For the cider maker, as one of my friends described it, making elderflower wine is a good distraction in the early summer when next season’s cider making is still several months away. This was certainly true for my friends in the Marches Cyder Circle, in North Herefordshire, who invited me to an Elderflower Champagne party, where everyone brought their fizzy versions of the brew. Prizes went to both the best tasting drink and the bottle that shot the cork highest in the air.
I don’t recall ever seeing a commercial elderflower wine. Elderflower pressé, cordial, jam, etc, was of course available everywhere in Britain. But the wine seemed to be something reserved for home-making. I’ve often wondered why? Is it too difficult to mass-produce? Is it unpalatable for all but the staunch traditionalist?
In June 2012, while I was living in Shropshire and Herefordshire, I met Keith Pybus, a local walker, maker of jams and preserves, and an enthusiast of the elderflower’s culinary history. He helped host an elderflower event with Grow, Cook, Share, a local gardening and cooking initiative. Among the delights was an elderflower cheesecake or Sambocade, adapted from a medieval recipe.
To eat a flower always seems rather strange and indulgent – feasting on delicate aromas and textures that have not had the chance to fill out into the juicy, satisfying substantiality of fruit. To eat a flower is almost to consume an idea of fruit, the logic of its imminent architecture in the flower’s shape, the soul of the plant hovering in its fragrance. I always tend to see the world through hyper-poetic glasses, but isn’t eating a flower savage and elegant all at once? And to drink a flower, to make it into wine: that borders on the magical.
Below is a photograph of the recipe I copied into my journal in June of 2004 at Old Chapel Farm, on which I based my recipe this year, 10 years later. It’s a little off, but a good record of my personal history of elderflower and a fair starting point for a recipe. 5 lbs of sugar should really be 5 kilos (roughly 12 lbs). This time, I used more flower heads to ensure the floral taste, as well as a splosh of black tea for tannin. And I used a commercial wine yeast suited to delicate floral flavors. After fermenting in the brew bucket for about two weeks, I transferred it to the glass carboy with an airlock, and I can report that it is still bubbling slowly several weeks later. Next year, in June, we’ll hopefully be drinking it!

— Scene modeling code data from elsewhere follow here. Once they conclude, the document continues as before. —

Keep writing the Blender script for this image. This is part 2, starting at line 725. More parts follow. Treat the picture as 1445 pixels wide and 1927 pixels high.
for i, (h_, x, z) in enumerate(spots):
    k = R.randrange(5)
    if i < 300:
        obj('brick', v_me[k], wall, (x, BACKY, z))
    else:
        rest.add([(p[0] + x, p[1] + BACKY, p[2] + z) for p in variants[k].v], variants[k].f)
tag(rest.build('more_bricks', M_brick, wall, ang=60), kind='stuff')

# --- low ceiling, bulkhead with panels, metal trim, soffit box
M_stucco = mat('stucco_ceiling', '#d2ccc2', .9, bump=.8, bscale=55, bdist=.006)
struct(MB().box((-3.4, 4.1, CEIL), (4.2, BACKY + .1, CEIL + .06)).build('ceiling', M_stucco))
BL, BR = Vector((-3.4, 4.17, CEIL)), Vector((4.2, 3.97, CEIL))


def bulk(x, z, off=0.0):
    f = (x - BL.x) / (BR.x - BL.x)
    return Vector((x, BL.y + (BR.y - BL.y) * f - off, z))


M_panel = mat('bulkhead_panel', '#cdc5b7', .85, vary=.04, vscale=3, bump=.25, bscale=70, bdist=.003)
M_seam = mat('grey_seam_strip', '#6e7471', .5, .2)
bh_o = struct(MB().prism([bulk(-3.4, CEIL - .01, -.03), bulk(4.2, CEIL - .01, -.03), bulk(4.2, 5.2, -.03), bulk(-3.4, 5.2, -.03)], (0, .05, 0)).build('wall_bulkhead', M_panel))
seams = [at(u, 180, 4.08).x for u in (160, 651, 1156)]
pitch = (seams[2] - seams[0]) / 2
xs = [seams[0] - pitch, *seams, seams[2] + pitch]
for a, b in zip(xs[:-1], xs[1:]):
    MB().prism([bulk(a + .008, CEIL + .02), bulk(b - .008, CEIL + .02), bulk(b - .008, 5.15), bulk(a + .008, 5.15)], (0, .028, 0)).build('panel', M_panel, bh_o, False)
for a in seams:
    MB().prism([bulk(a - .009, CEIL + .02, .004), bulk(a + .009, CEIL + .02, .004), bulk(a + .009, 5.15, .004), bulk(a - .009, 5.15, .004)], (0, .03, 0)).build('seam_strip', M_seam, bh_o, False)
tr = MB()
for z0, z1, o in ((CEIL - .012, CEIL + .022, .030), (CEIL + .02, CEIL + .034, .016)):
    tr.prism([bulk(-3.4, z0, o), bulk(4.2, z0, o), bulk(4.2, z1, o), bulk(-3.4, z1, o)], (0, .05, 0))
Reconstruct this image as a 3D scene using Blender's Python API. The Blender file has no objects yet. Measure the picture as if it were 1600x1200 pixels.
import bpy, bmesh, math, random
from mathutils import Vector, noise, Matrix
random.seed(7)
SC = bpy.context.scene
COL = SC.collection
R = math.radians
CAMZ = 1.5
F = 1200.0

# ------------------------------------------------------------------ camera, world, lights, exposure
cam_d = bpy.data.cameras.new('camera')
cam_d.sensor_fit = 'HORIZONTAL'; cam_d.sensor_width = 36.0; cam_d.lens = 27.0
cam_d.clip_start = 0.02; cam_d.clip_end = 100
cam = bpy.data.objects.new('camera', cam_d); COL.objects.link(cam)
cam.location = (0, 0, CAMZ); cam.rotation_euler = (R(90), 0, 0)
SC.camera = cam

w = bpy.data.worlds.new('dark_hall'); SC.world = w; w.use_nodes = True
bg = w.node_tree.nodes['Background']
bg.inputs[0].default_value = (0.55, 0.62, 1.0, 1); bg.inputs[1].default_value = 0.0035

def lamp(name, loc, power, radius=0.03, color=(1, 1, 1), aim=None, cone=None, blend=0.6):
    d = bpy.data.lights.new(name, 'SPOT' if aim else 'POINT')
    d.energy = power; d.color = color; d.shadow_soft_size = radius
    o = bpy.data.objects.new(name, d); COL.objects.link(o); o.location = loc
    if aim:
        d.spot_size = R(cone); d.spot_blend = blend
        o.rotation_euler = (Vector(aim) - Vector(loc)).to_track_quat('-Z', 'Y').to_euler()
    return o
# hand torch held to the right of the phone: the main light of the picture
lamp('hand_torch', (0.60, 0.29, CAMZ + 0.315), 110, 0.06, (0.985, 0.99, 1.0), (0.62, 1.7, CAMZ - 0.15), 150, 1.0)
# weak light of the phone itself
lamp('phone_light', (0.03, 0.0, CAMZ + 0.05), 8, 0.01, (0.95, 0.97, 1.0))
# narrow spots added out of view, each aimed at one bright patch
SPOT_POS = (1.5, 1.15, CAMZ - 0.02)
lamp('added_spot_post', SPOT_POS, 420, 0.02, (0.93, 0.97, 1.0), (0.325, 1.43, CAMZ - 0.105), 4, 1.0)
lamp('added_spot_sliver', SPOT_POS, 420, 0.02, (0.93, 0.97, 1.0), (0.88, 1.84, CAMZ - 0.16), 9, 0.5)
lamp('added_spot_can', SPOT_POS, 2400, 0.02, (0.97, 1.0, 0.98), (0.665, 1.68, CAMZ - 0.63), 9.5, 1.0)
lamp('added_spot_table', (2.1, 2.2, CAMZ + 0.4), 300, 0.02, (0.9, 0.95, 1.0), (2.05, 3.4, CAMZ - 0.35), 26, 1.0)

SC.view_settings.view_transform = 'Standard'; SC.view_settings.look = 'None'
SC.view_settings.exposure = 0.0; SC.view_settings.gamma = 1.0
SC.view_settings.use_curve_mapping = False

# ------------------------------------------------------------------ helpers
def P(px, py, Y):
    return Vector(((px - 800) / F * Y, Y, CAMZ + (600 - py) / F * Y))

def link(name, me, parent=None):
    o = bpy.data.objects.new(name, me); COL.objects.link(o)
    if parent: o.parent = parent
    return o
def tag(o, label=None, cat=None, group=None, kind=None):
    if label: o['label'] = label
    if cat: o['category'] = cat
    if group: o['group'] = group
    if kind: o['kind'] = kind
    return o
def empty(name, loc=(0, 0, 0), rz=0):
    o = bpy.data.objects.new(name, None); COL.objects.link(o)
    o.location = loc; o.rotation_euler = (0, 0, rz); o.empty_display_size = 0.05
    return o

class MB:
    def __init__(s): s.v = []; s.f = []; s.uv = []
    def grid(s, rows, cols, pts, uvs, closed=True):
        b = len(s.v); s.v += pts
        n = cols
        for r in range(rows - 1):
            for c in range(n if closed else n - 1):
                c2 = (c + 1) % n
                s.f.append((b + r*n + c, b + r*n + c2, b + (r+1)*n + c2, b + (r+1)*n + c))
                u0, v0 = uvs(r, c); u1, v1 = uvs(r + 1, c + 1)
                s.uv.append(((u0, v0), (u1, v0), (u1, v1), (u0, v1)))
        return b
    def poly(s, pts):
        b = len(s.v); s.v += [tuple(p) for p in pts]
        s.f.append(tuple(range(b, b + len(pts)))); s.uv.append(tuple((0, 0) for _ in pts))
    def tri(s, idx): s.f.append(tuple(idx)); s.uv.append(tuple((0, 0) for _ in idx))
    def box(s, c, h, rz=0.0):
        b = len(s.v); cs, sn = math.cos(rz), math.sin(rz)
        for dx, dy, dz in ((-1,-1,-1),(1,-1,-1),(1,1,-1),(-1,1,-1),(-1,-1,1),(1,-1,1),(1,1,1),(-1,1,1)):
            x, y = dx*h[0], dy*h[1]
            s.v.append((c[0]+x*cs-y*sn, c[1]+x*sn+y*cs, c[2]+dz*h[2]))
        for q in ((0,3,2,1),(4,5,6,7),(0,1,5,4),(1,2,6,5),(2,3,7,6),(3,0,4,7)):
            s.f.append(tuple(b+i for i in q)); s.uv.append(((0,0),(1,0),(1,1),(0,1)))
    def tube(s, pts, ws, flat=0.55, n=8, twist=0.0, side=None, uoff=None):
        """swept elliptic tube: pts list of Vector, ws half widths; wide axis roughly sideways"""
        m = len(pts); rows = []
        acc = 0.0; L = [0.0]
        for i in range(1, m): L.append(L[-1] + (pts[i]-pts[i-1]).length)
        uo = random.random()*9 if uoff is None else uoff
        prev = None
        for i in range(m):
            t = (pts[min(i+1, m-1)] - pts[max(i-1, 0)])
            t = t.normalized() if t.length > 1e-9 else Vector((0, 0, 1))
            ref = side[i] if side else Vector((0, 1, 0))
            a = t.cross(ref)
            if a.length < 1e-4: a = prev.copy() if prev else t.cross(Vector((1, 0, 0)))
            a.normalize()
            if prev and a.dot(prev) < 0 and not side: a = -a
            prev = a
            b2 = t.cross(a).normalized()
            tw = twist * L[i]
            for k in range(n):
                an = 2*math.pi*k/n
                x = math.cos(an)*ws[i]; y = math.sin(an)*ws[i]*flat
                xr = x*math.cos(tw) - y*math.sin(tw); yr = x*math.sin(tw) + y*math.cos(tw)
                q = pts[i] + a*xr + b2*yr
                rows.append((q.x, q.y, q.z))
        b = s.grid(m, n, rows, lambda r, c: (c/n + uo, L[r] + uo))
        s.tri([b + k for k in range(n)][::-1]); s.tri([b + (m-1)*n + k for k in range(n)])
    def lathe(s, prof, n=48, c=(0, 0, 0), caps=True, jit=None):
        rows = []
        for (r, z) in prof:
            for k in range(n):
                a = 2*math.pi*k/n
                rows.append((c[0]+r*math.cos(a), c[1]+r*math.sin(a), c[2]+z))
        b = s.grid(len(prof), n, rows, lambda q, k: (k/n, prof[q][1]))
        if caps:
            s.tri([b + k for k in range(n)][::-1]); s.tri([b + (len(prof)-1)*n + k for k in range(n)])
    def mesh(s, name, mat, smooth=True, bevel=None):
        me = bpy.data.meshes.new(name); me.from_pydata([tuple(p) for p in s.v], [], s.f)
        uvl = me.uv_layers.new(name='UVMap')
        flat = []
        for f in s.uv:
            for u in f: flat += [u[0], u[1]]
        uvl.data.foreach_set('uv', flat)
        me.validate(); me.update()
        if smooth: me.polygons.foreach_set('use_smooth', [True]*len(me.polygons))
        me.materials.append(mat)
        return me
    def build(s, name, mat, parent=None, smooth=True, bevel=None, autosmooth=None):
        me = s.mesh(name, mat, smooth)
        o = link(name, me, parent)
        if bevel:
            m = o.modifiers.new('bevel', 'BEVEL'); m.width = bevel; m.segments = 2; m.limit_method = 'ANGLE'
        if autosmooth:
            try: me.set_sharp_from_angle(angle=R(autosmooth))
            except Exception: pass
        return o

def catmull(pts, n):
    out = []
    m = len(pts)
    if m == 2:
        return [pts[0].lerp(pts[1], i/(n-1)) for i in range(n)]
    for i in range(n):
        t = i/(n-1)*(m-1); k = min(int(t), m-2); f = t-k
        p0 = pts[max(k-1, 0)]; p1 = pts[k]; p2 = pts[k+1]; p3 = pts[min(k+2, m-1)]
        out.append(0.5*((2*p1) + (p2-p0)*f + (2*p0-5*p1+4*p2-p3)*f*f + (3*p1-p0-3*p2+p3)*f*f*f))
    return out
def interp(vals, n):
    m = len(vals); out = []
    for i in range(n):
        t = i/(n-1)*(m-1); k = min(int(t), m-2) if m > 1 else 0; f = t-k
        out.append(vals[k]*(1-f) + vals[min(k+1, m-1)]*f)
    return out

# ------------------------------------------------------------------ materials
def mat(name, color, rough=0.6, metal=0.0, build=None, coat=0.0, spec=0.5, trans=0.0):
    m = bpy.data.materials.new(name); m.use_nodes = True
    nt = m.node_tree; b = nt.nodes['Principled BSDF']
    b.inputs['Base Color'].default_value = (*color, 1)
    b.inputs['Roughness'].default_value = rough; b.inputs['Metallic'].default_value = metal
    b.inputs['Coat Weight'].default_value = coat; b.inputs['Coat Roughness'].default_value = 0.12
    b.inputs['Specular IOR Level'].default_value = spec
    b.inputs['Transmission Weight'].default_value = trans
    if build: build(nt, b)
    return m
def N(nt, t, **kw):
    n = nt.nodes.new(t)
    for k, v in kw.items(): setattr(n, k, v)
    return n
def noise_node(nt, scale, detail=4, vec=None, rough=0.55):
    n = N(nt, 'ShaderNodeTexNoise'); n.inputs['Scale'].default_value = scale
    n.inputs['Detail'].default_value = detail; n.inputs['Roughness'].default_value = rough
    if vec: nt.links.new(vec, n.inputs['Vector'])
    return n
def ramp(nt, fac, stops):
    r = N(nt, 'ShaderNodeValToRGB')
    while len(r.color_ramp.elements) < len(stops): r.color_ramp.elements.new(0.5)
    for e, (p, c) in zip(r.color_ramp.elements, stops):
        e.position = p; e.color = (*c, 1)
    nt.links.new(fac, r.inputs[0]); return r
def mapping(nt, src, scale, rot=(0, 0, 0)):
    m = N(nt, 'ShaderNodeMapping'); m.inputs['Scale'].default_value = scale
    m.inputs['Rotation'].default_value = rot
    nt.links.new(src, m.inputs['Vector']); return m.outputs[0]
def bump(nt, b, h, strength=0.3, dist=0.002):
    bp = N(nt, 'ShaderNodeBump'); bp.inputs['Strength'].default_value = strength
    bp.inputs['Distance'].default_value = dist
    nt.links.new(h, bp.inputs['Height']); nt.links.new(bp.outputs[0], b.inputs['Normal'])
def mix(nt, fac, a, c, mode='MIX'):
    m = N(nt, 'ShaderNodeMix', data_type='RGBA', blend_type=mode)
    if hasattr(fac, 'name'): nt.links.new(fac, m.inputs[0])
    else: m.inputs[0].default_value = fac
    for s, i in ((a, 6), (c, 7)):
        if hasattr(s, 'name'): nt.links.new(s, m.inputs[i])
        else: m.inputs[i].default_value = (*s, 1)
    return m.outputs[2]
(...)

I absolutely love elderflower! My sister-in-law lives in Stockholm and I think the Swedes are as crazy about elderflower as the Brits. A couple of winters ago she brought us some homemade elderflower champagne and I couldn’t get over how wonderful it was to have this lively, spritzy beverage that screamed “Spring!!!” – right in the dead of winter. Delicious. So much more going on than just a “glucose wine”. I have spent many springs/summers looking for it here in Central Texas, pulling off highways to trample through poison ivy along little creeks, and no luck. I was starting to think it just didn’t grow here at all, even though I’d found a couple of internet reportings of it growing along the San Marcos River. But I am happy to report that about a month ago, while walking Austin’s new boardwalk extension to its hike and bike trail on Town Lake, I finally spotted three elderflower bushes. Oh happy day! I didn’t have enough to make champagne or wine so I just made a couple of jars of infused syrup – they lasted about two weeks 🙂 Still, knowing it does, in fact, grow where I live means (I think) many future sightings. Thanks for the post!